Ultimate reality, the only actual existant, because it actually exists it can posses no inherant characteristics, all characteristics are relative, composite and defined by concept and therefor belong in relative reality, which dosn't exist apart from its expression, like the way a rainbow dosn't exist apart from the conditions which occasioned it. So to falsely identify with fleeting characteristics that are not inherent is a prime source of suffering, the only solution to which is identification with that which dosn't change, and since it dosn't change and is not in realative relation with any "thing" it has no characteristics. So i am that which i am, no concept has any power to divide me from ultimate reality.
In the Phaedo, Plato relates Socrates' argument for the soul's immortality predating birth (the Recollection Argument, section 22). You two can argue whether the soul and the self are the same or not.
Fascinating!

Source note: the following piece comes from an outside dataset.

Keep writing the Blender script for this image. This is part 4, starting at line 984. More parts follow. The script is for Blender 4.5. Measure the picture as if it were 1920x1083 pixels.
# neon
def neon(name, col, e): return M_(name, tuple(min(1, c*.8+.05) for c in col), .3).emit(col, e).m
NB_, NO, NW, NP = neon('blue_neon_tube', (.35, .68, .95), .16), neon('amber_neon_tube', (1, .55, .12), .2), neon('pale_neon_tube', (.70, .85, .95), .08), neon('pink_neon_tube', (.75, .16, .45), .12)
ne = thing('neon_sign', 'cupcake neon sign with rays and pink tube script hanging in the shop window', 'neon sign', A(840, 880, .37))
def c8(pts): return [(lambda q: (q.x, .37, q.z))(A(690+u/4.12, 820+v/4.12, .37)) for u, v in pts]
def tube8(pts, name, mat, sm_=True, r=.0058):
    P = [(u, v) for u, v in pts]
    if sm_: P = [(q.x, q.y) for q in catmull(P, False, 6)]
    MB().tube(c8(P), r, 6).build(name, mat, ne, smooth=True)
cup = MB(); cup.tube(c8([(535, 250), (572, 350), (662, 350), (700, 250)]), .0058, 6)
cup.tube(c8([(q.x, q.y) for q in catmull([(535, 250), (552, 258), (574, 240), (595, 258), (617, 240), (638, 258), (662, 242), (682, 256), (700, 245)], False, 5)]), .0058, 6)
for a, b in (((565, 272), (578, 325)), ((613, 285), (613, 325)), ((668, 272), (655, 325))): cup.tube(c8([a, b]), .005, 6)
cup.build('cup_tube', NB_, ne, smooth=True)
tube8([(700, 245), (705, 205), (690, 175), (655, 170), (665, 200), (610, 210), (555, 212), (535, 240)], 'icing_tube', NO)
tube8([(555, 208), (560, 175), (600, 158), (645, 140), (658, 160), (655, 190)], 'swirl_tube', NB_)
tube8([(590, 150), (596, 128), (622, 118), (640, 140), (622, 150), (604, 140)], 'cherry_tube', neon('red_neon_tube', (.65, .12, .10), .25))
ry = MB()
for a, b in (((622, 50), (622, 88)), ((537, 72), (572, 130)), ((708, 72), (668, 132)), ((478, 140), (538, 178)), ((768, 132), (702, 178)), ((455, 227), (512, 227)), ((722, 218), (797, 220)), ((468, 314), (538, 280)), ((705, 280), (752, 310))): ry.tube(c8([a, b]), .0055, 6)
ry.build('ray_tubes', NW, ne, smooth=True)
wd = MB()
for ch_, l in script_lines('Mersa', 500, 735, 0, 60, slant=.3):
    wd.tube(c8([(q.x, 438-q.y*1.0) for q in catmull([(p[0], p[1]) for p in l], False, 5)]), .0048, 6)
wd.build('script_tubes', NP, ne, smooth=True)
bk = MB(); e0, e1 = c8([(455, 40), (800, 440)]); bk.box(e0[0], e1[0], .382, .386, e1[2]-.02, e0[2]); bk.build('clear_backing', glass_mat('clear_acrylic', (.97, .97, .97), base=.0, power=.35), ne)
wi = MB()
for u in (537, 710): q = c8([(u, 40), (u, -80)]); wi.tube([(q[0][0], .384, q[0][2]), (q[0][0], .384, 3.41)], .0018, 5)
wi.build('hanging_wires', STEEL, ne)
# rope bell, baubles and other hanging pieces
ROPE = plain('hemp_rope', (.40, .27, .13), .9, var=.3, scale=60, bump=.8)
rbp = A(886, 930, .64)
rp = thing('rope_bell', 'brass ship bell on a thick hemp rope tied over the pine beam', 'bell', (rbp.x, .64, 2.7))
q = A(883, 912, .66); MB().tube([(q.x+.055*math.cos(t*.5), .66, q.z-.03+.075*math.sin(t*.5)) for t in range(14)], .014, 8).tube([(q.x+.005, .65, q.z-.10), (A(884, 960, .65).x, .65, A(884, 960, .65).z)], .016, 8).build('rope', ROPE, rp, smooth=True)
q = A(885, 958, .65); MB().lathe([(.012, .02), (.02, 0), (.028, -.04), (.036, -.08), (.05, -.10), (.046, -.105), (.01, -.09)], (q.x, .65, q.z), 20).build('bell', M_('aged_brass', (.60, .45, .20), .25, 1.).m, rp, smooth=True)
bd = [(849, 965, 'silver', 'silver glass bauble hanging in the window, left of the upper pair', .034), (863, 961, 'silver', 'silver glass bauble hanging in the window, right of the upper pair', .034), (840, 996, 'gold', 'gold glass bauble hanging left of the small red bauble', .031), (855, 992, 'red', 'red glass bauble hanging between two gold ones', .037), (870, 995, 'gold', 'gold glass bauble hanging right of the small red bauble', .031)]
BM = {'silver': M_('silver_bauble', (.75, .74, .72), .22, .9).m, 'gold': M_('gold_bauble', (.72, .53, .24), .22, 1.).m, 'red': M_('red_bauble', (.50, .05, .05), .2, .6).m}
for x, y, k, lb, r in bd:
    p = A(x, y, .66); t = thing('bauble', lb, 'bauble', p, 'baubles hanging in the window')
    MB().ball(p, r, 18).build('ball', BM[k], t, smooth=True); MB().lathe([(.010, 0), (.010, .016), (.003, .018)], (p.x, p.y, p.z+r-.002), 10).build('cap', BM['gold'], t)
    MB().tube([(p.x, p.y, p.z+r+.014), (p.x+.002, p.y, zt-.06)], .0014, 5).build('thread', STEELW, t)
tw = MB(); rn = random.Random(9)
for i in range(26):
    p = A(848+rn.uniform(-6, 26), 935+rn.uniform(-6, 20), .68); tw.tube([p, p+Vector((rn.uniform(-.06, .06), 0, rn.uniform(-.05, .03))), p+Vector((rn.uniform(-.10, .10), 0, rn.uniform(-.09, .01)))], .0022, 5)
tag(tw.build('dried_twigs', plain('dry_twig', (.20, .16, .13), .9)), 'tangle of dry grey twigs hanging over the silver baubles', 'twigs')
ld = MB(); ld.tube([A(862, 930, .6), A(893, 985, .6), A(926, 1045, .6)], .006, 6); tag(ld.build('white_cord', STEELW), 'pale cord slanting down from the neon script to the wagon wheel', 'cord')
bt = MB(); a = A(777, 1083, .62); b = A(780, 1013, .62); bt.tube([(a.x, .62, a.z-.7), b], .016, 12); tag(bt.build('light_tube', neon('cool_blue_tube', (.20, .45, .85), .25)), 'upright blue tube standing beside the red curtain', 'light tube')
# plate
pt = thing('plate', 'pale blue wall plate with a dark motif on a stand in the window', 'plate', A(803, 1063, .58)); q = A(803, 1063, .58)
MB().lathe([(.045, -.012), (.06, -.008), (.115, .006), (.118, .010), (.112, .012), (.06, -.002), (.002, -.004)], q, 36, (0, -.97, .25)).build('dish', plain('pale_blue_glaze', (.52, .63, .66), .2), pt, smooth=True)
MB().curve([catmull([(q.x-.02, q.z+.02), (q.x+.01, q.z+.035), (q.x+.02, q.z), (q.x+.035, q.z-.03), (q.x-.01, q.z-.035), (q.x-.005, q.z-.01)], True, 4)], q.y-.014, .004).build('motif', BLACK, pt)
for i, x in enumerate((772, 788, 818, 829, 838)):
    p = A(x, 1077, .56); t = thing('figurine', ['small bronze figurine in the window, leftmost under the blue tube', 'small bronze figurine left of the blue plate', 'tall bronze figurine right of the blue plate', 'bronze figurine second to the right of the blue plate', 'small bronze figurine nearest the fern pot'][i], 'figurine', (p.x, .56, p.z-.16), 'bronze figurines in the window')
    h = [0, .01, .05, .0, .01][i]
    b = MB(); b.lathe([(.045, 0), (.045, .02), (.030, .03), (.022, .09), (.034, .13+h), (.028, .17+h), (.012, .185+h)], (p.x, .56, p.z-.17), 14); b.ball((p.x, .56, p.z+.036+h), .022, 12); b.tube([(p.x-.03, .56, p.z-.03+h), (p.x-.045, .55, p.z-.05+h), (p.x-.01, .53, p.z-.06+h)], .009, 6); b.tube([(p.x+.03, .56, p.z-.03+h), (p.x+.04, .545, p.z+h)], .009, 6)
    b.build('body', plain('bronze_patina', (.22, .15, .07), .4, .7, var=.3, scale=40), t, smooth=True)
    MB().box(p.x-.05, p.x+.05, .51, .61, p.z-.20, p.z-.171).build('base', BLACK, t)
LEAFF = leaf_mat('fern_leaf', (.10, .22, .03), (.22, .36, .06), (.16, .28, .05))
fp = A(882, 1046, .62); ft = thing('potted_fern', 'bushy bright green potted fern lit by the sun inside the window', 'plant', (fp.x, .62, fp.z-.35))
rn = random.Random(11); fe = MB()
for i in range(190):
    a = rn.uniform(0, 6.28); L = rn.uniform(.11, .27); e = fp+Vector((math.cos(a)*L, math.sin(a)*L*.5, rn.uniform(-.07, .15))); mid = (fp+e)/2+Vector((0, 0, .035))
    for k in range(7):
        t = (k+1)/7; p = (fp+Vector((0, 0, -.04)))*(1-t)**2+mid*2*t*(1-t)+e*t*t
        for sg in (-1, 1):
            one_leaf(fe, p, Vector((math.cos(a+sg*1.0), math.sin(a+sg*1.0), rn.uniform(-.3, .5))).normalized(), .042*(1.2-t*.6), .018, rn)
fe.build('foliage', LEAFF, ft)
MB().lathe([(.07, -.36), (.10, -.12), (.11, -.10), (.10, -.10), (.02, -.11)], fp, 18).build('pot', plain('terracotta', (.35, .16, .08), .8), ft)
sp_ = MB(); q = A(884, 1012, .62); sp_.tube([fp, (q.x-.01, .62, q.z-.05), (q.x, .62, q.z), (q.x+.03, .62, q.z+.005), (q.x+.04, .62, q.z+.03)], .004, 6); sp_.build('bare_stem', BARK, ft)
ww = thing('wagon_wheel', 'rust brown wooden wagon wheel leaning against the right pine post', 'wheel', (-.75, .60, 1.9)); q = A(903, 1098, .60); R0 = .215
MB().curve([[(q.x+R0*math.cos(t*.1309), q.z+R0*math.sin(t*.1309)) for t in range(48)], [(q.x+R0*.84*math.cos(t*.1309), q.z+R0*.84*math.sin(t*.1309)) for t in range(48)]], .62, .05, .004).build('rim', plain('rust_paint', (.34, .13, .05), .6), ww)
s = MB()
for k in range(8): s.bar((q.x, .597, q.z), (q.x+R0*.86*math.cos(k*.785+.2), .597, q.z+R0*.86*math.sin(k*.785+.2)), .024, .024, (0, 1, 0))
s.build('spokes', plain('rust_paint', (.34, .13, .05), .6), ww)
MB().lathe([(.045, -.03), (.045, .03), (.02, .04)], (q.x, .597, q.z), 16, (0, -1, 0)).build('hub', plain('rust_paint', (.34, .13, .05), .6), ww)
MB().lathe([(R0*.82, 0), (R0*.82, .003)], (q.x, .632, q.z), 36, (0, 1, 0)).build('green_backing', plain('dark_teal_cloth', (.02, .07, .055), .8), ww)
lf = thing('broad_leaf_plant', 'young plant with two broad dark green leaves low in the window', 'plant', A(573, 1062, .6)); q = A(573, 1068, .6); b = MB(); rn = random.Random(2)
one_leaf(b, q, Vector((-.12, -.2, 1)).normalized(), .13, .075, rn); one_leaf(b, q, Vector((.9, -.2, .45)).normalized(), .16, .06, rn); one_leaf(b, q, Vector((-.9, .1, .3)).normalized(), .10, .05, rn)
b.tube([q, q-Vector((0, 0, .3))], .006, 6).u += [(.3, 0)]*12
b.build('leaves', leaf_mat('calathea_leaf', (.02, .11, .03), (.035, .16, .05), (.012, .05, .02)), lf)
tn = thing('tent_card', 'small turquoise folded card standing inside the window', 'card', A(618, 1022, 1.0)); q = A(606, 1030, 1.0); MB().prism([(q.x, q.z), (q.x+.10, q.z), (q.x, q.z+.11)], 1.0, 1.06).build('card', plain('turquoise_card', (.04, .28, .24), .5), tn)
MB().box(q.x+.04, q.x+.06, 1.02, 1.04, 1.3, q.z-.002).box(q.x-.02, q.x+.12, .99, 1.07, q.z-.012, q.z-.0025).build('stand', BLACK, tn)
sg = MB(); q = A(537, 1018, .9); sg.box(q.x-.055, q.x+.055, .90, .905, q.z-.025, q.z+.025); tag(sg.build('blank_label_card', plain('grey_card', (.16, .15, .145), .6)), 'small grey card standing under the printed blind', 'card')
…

So Plato says our self exists from birth!!!!
Ummmmm.......maybe somebody can point out where precisely he says that (in other words, I'll bet the mortgage he never says any such thing).
Oh, and old philosophers go together with misogyny? Perhaps: kind of like half-rumped generalizations go with a certain surface-deep Feminism Lite.
In the Phaedo, Plato relates Socrates' argument for the soul's immortality predating birth (the Recollection Argument, section 22). You two can argue whether the soul and the self are the same or not.
(sorry about the separate posting. HuffPo's login process is going to drive me up a wall.)